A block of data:
☆ ☆ ☆ ☆ ☆
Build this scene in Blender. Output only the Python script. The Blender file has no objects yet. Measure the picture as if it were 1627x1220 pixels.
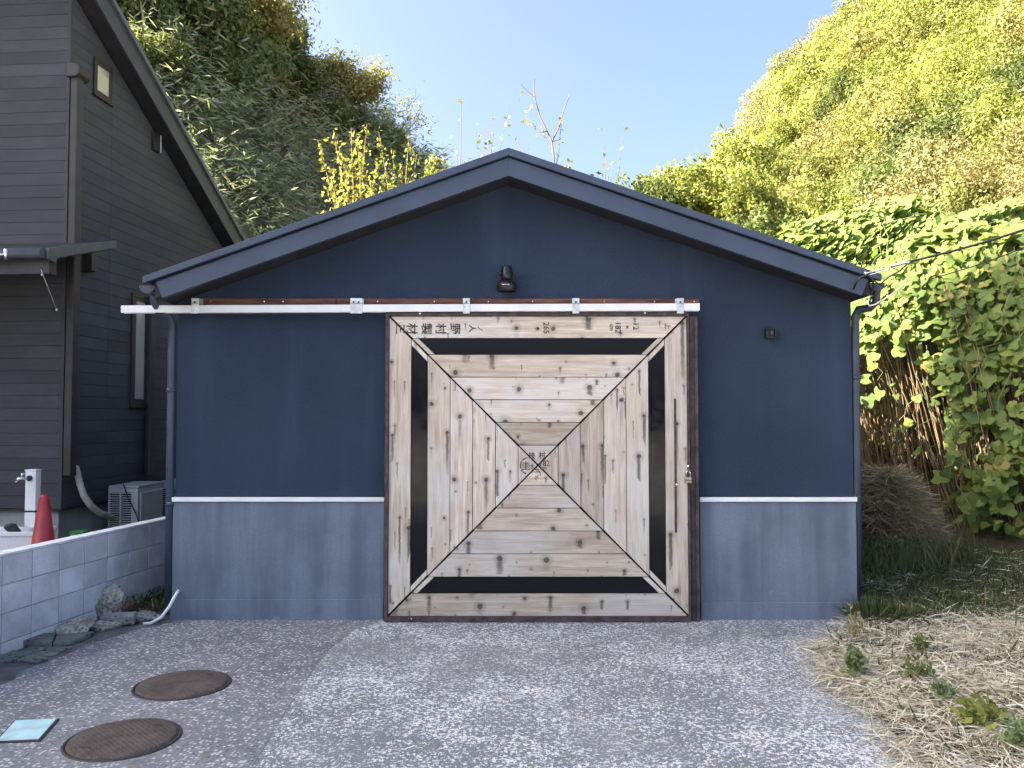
import bpy, bmesh, math, random
import numpy as np
from mathutils import Vector, Matrix, Quaternion
R = math.radians
random.seed(7)
rng = np.random.default_rng(11)
S = bpy.context.scene
COL = S.collection

# ------------------------------------------------------------------ camera
F, CX, CY = 1316.0, 813.5, 610.0          # focal length and centre, in photo pixels
PITCH, EYE = R(2.15), 1.59
cam_d = bpy.data.cameras.new('camera')
cam_d.sensor_width = 36.0
cam_d.lens = 36.0 * F / 1627.0
cam_d.clip_start, cam_d.clip_end = 0.05, 600
cam = bpy.data.objects.new('camera', cam_d)
COL.objects.link(cam)
cam.location = (0, 0, EYE)
cam.rotation_euler = (R(90) + PITCH, 0, 0)
S.camera = cam

# ------------------------------------------------------------------ sky, sun, exposure
SUN_EL, SUN_AZ = R(33), R(-97)            # azimuth from +Y, negative = towards -X
sun_dir = Vector((math.sin(SUN_AZ) * math.cos(SUN_EL), math.cos(SUN_AZ) * math.cos(SUN_EL), math.sin(SUN_EL)))
world = bpy.data.worlds.new('World')
S.world = world
world.use_nodes = True
wt = world.node_tree
sky = wt.nodes.new('ShaderNodeTexSky')
sky.sky_type = 'NISHITA'
sky.sun_disc = False
sky.sun_elevation = SUN_EL
sky.sun_rotation = SUN_AZ
sky.air_density, sky.dust_density, sky.ozone_density = 0.7, 6.0, 1.8
wt.links.new(sky.outputs[0], wt.nodes['Background'].inputs[0])
wt.nodes['Background'].inputs[1].default_value = 0.07
sl = bpy.data.lights.new('sun', 'SUN')
sl.energy, sl.angle, sl.color = 5.0, R(0.53), (1.0, 0.88, 0.7)
sun = bpy.data.objects.new('sun', sl)
COL.objects.link(sun)
sun.rotation_euler = (-sun_dir).to_track_quat('-Z', 'Y').to_euler()
S.view_settings.view_transform = 'Standard'
S.view_settings.look = 'None'
S.view_settings.gamma = 1
S.view_settings.use_curve_mapping = False
S.view_settings.exposure = 2.95

# ------------------------------------------------------------------ pixel measurements -> metres
CP, SP = math.cos(PITCH), math.sin(PITCH)
def ray(u, v):
    x, y = (u - CX) / F, (CY - v) / F
    return Vector((x, CP - y * SP, SP + y * CP))
def at(u, v, Y):
    d = ray(u, v)
    return Vector((0, 0, EYE)) + d * (Y / d.y)
def gnd(u, v, z=0.0):
    d = ray(u, v)
    return Vector((0, 0, EYE)) + d * ((z - EYE) / d.z)
def on_plane(u, v, p, n):
    d, o = ray(u, v), Vector((0, 0, EYE))
    return o + d * ((p - o).dot(n) / d.dot(n))

# ------------------------------------------------------------------ object helpers
def tag(o, label=None, cat=None, group=None, kind=None):
    if label: o['label'] = label
    if cat: o['category'] = cat
    if group: o['group'] = group
    if kind: o['kind'] = kind
    return o
def empty(name, loc=(0, 0, 0), label=None, cat=None, group=None, rz=0.0):
    o = bpy.data.objects.new(name, None)
    COL.objects.link(o)
    o.location = loc
    o.rotation_euler = (0, 0, rz)
    o.empty_display_size = 0.1
    return tag(o, label, cat, group)
def link(name, mesh, mat=None, parent=None, loc=None, kind=None):
    if mat is not None and not mesh.materials: mesh.materials.append(mat)
    o = bpy.data.objects.new(name, mesh)
    COL.objects.link(o)
    if parent is not None: o.parent = parent
    if loc is not None: o.location = loc
    if kind: o['kind'] = kind
    return o

class MB:
    def __init__(s): s.v, s.f, s.sm = [], [], []
    def add(s, vs, fs, smooth=False):
        b = len(s.v)
        s.v += [tuple(v) for v in vs]
        for f in fs:
            s.f.append(tuple(i + b for i in f)); s.sm.append(smooth)
        return s
    def box(s, x0, x1, y0, y1, z0, z1):
        return s.add([(x0,y0,z0),(x1,y0,z0),(x1,y1,z0),(x0,y1,z0),(x0,y0,z1),(x1,y0,z1),(x1,y1,z1),(x0,y1,z1)],
                     [(0,3,2,1),(4,5,6,7),(0,1,5,4),(1,2,6,5),(2,3,7,6),(3,0,4,7)])
    def prism_y(s, poly, y0, y1):            # poly: (x,z) seen from the front, any winding
        a = sum(poly[i][0]*poly[(i+1)%len(poly)][1]-poly[(i+1)%len(poly)][0]*poly[i][1] for i in range(len(poly)))
        if a < 0: poly = poly[::-1]
        n = len(poly)
        vs = [(x, y0, z) for x, z in poly] + [(x, y1, z) for x, z in poly]
        fs = [tuple(range(n)), tuple(range(2*n-1, n-1, -1))]
        for i in range(n):
            j = (i+1) % n
            fs.append((j, i, i+n, j+n))
        return s.add(vs, fs)
    def prism_x(s, poly, x0, x1):            # poly: (y,z)
        a = sum(poly[i][0]*poly[(i+1)%len(poly)][1]-poly[(i+1)%len(poly)][0]*poly[i][1] for i in range(len(poly)))
        if a < 0: poly = poly[::-1]
        n = len(poly)
        vs = [(x0, y, z) for y, z in poly] + [(x1, y, z) for y, z in poly]
        fs = [tuple(range(n-1, -1, -1)), tuple(range(n, 2*n))]
        for i in range(n):
            j = (i+1) % n
            fs.append((i, j, j+n, i+n))
        return s.add(vs, fs)
    def tube(s, pts, r, n=8, caps=True):
        pts = [Vector(p) for p in pts]
        rs = r if isinstance(r, (list, tuple)) else [r] * len(pts)
        rings, up = [], Vector((0, 0, 1))
        vs, fs = [], []
        prev = None
        for i, p in enumerate(pts):
            t = (pts[min(i+1, len(pts)-1)] - pts[max(i-1, 0)]).normalized()
            if prev is None:
                a = t.cross(up)
                if a.length < 1e-3: a = t.cross(Vector((0, 1, 0)))
                a.normalize()
            else:
                a = (prev - t * prev.dot(t)).normalized()
            prev = a
            b = t.cross(a)
            for k in range(n):
                w = 2*math.pi*k/n
                vs.append(p + (a*math.cos(w) + b*math.sin(w)) * rs[i])
        for i in range(len(pts)-1):
            for k in range(n):
                k2 = (k+1) % n
                fs.append((i*n+k, i*n+k2, (i+1)*n+k2, (i+1)*n+k))
        s.add(vs, fs, True)
        if caps:
            b = len(s.v) - len(vs)
            s.f.append(tuple(b+k for k in range(n-1, -1, -1))); s.sm.append(False)
            s.f.append(tuple(b+(len(pts)-1)*n+k for k in range(n))); s.sm.append(False)
        return s
    def lathe(s, prof, n=24, c=(0,0,0), smooth=True):   # prof: (r,z)
        vs, fs = [], []
        for r, z in prof:
            for k in range(n):
                w = 2*math.pi*k/n
                vs.append((c[0]+r*math.cos(w), c[1]+r*math.sin(w), c[2]+z))
        for i in range(len(prof)-1):
            for k in range(n):
                k2 = (k+1) % n
                fs.append((i*n+k, i*n+k2, (i+1)*n+k2, (i+1)*n+k))
        return s.add(vs, fs, smooth)
    def mesh(s, name, mat=None):
        m = bpy.data.meshes.new(name)
        m.from_pydata(s.v, [], s.f)
        m.polygons.foreach_set('use_smooth', s.sm)
        m.update()
        if mat is not None: m.materials.append(mat)
        return m
    def build(s, name, mat, parent=None, bevel=0, kind=None, loc=None):
        m = s.mesh(name, mat)
        bm = bmesh.new(); bm.from_mesh(m)
        bmesh.ops.recalc_face_normals(bm, faces=bm.faces)
        bm.to_mesh(m); bm.free()
        o = link(name, m, None, parent, loc, kind)
        if bevel:
            b = o.modifiers.new('bevel', 'BEVEL')
            b.width, b.segments, b.limit_method, b.angle_limit = bevel, 2, 'ANGLE', R(40)
        return o

def np_mesh(name, verts, faces, mat, tint=None, smooth=False):
    verts = np.asarray(verts, dtype=np.float32); faces = np.asarray(faces, dtype=np.int32)
    m = bpy.data.meshes.new(name)
    k = faces.shape[1]
    m.vertices.add(len(verts)); m.vertices.foreach_set('co', verts.ravel())
    m.loops.add(faces.size); m.loops.foreach_set('vertex_index', faces.ravel())
    m.polygons.add(len(faces)); m.polygons.foreach_set('loop_start', np.arange(len(faces), dtype=np.int32) * k)
    if smooth: m.polygons.foreach_set('use_smooth', np.ones(len(faces), dtype=bool))
    m.update(calc_edges=True)
    if tint is not None:
        a = m.attributes.new('tint', 'FLOAT', 'POINT')
        a.data.foreach_set('value', np.asarray(tint, dtype=np.float32))
    m.materials.append(mat)
    return m

# ------------------------------------------------------------------ materials
class NT:
    def __init__(s, name):
        s.m = bpy.data.materials.new(name); s.m.use_nodes = True
        s.t = s.m.node_tree; s.p = s.t.nodes['Principled BSDF']; s.out = s.t.nodes['Material Output']
    def n(s, typ, inputs=None, **props):
        nd = s.t.nodes.new('ShaderNode' + typ)
        for k, v in props.items(): setattr(nd, k, v)
        for k, v in (inputs or {}).items(): s.set(nd.inputs[k], v)
        return nd
    def set(s, sock, v):
        if hasattr(v, 'links') or isinstance(v, bpy.types.NodeSocket): s.t.links.new(v, sock)
        else: sock.default_value = v
    def math(s, op, a, b=0.0, c=None):
        nd = s.n('Math', operation=op); s.set(nd.inputs[0], a); s.set(nd.inputs[1], b)
        if c is not None: s.set(nd.inputs[2], c)
        return nd.outputs[0]
    def mix(s, fac, a, b, mode='MIX'):
        nd = s.n('Mix', data_type='RGBA', blend_type=mode)
        s.set(nd.inputs[0], fac); s.set(nd.inputs[6], a); s.set(nd.inputs[7], b)
        return nd.outputs[2]
    def ramp(s, fac, lo, hi, a=0.0, b=1.0):
        nd = s.n('MapRange', interpolation_type='SMOOTHSTEP', clamp=True)
        s.set(nd.inputs[0], fac); s.set(nd.inputs[1], lo); s.set(nd.inputs[2], hi); s.set(nd.inputs[3], a); s.set(nd.inputs[4], b)
        return nd.outputs[0]
    def obj(s, scale=(1,1,1), rnd=0.0):
        tc = s.n('TexCoord').outputs['Object']
        mp = s.n('Mapping', {'Vector': tc, 'Scale': scale})
        if rnd:
            oi = s.n('ObjectInfo').outputs['Random']
            cb = s.n('CombineXYZ', {0: s.math('MULTIPLY', oi, 37.1*rnd), 1: s.math('MULTIPLY', oi, 53.7*rnd), 2: s.math('MULTIPLY', oi, 91.3*rnd)})
            s.set(mp.inputs['Location'], cb.outputs[0])
        return mp.outputs[0]
    def noise(s, vec, scale, detail=4, rough=0.55):
        return s.n('TexNoise', {'Vector': vec, 'Scale': scale, 'Detail': detail, 'Roughness': rough}).outputs['Fac']
    def bump(s, h, dist=0.01, strength=0.5):
        b = s.n('Bump', {'Height': h, 'Distance': dist, 'Strength': strength}).outputs[0]
        s.set(s.p.inputs['Normal'], b)
        return b
def C4(c, k=1.0): return (c[0]*k, c[1]*k, c[2]*k, 1)
def simple(name, col, rough=0.6, metal=0.0, var=0.2, scale=6, bump=0.0, bscale=80, rnd=0.0, spec=0.5, sc=(1,1,1), objvar=0.0):
    t = NT(name)
    v = t.obj(sc, rnd)
    f = t.ramp(t.noise(v, scale, 5), 0.3, 0.7)
    c = t.mix(f, C4(col, 1-var), C4(col, 1+var))
    if objvar:
        oi = t.n('ObjectInfo').outputs['Random']
        hv = t.n('HueSaturation', {'Value': t.math('ADD', t.math('MULTIPLY', oi, 2*objvar), 1-objvar), 'Color': c})
        c = hv.outputs[0]
    t.set(t.p.inputs['Base Color'], c)
    t.p.inputs['Roughness'].default_value = rough
    t.p.inputs['Metallic'].default_value = metal
    t.p.inputs['Specular IOR Level'].default_value = spec
    if bump: t.bump(t.noise(v, bscale, 3), bump, 0.6)
    return t.m

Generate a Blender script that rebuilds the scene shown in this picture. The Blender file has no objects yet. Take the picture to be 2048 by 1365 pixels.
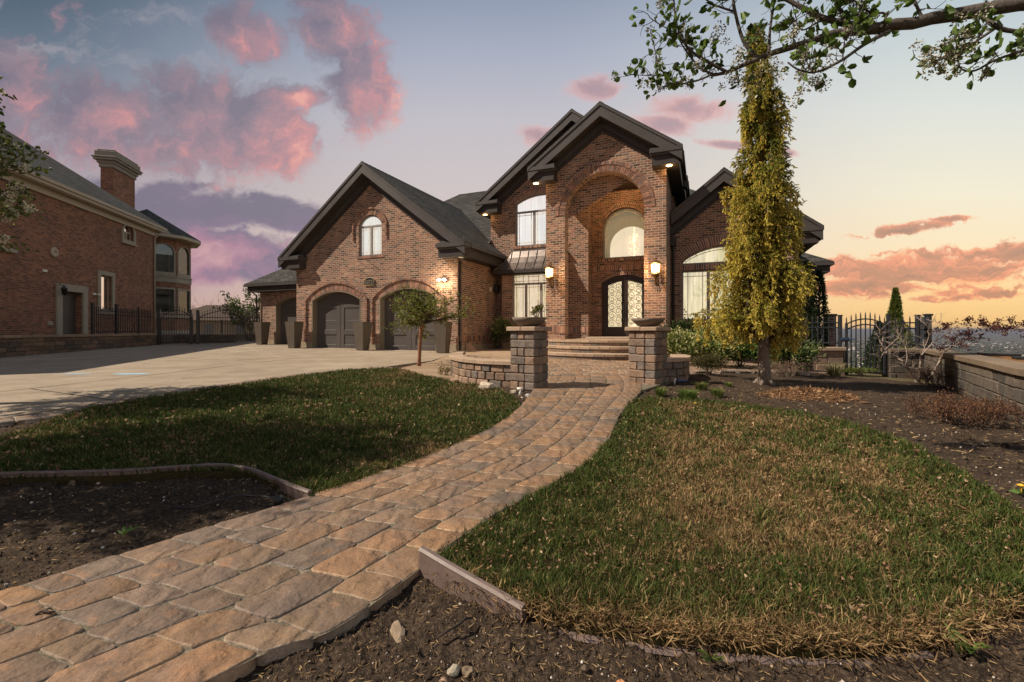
☆ ☆ ☆ ☆ ☆
YOUR OBJECTIVE:
Search the records for the word "pixels", then list every line that has it.

RESPONSE BELOW:
Build this scene in Blender. Output only the Python script. The Blender file has no objects yet. Measure the picture as if it were 1627x1220 pixels.
F, CX, CY = 1316.0, 813.5, 610.0          # focal length and centre, in photo pixels
Generate a Blender script that rebuilds the scene shown in this picture. The Blender file has no objects yet. Take the picture to be 2048 by 1365 pixels.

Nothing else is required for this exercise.